━━━━━ STORED DATA

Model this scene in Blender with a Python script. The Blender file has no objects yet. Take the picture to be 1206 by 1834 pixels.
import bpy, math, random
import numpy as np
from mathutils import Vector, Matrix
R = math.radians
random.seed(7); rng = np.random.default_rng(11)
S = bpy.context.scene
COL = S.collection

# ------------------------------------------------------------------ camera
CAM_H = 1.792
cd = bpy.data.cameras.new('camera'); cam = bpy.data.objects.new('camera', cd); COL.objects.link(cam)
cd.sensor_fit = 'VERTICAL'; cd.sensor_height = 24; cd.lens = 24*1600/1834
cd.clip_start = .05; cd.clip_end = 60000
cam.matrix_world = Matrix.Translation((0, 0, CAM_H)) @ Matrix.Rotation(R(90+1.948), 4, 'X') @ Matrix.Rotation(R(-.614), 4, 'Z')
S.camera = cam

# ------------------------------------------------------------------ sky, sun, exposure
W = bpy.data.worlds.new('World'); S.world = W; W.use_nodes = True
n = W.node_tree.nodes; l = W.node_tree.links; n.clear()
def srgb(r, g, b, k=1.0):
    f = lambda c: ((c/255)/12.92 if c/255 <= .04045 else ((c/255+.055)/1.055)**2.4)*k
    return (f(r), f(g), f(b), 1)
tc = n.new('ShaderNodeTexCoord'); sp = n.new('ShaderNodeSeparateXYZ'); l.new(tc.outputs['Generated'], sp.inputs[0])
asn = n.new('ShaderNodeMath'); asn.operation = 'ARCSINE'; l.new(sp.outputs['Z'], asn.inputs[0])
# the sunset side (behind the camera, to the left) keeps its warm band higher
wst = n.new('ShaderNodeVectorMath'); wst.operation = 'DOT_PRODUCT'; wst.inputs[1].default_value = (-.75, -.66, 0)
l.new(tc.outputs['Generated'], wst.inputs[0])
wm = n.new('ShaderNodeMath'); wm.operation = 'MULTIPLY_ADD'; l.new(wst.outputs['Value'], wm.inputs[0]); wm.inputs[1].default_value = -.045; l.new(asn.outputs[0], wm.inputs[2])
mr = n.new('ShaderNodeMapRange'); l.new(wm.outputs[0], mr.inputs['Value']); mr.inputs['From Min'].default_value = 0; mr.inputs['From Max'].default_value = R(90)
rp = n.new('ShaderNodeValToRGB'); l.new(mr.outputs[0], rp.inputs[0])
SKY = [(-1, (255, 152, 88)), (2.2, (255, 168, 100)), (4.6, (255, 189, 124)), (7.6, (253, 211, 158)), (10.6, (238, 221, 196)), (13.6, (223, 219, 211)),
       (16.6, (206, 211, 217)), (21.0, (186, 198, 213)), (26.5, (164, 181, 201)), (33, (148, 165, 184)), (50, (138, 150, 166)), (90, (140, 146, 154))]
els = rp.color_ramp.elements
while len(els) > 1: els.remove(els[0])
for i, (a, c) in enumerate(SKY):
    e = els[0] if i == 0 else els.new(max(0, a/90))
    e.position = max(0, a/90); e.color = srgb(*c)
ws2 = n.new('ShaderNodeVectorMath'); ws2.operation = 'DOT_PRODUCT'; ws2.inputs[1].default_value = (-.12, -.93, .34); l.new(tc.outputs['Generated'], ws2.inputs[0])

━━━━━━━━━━

- [BRIEF]: Output the listing above exactly as it appears.

- [EXPECTED ANSWER]:
Model this scene in Blender with a Python script. The Blender file has no objects yet. Take the picture to be 1206 by 1834 pixels.
import bpy, math, random
import numpy as np
from mathutils import Vector, Matrix
R = math.radians
random.seed(7); rng = np.random.default_rng(11)
S = bpy.context.scene
COL = S.collection

# ------------------------------------------------------------------ camera
CAM_H = 1.792
cd = bpy.data.cameras.new('camera'); cam = bpy.data.objects.new('camera', cd); COL.objects.link(cam)
cd.sensor_fit = 'VERTICAL'; cd.sensor_height = 24; cd.lens = 24*1600/1834
cd.clip_start = .05; cd.clip_end = 60000
cam.matrix_world = Matrix.Translation((0, 0, CAM_H)) @ Matrix.Rotation(R(90+1.948), 4, 'X') @ Matrix.Rotation(R(-.614), 4, 'Z')
S.camera = cam

# ------------------------------------------------------------------ sky, sun, exposure
W = bpy.data.worlds.new('World'); S.world = W; W.use_nodes = True
n = W.node_tree.nodes; l = W.node_tree.links; n.clear()
def srgb(r, g, b, k=1.0):
    f = lambda c: ((c/255)/12.92 if c/255 <= .04045 else ((c/255+.055)/1.055)**2.4)*k
    return (f(r), f(g), f(b), 1)
tc = n.new('ShaderNodeTexCoord'); sp = n.new('ShaderNodeSeparateXYZ'); l.new(tc.outputs['Generated'], sp.inputs[0])
asn = n.new('ShaderNodeMath'); asn.operation = 'ARCSINE'; l.new(sp.outputs['Z'], asn.inputs[0])
# the sunset side (behind the camera, to the left) keeps its warm band higher
wst = n.new('ShaderNodeVectorMath'); wst.operation = 'DOT_PRODUCT'; wst.inputs[1].default_value = (-.75, -.66, 0)
l.new(tc.outputs['Generated'], wst.inputs[0])
wm = n.new('ShaderNodeMath'); wm.operation = 'MULTIPLY_ADD'; l.new(wst.outputs['Value'], wm.inputs[0]); wm.inputs[1].default_value = -.045; l.new(asn.outputs[0], wm.inputs[2])
mr = n.new('ShaderNodeMapRange'); l.new(wm.outputs[0], mr.inputs['Value']); mr.inputs['From Min'].default_value = 0; mr.inputs['From Max'].default_value = R(90)
rp = n.new('ShaderNodeValToRGB'); l.new(mr.outputs[0], rp.inputs[0])
SKY = [(-1, (255, 152, 88)), (2.2, (255, 168, 100)), (4.6, (255, 189, 124)), (7.6, (253, 211, 158)), (10.6, (238, 221, 196)), (13.6, (223, 219, 211)),
       (16.6, (206, 211, 217)), (21.0, (186, 198, 213)), (26.5, (164, 181, 201)), (33, (148, 165, 184)), (50, (138, 150, 166)), (90, (140, 146, 154))]
els = rp.color_ramp.elements
while len(els) > 1: els.remove(els[0])
for i, (a, c) in enumerate(SKY):
    e = els[0] if i == 0 else els.new(max(0, a/90))
    e.position = max(0, a/90); e.color = srgb(*c)
ws2 = n.new('ShaderNodeVectorMath'); ws2.operation = 'DOT_PRODUCT'; ws2.inputs[1].default_value = (-.12, -.93, .34); l.new(tc.outputs['Generated'], ws2.inputs[0])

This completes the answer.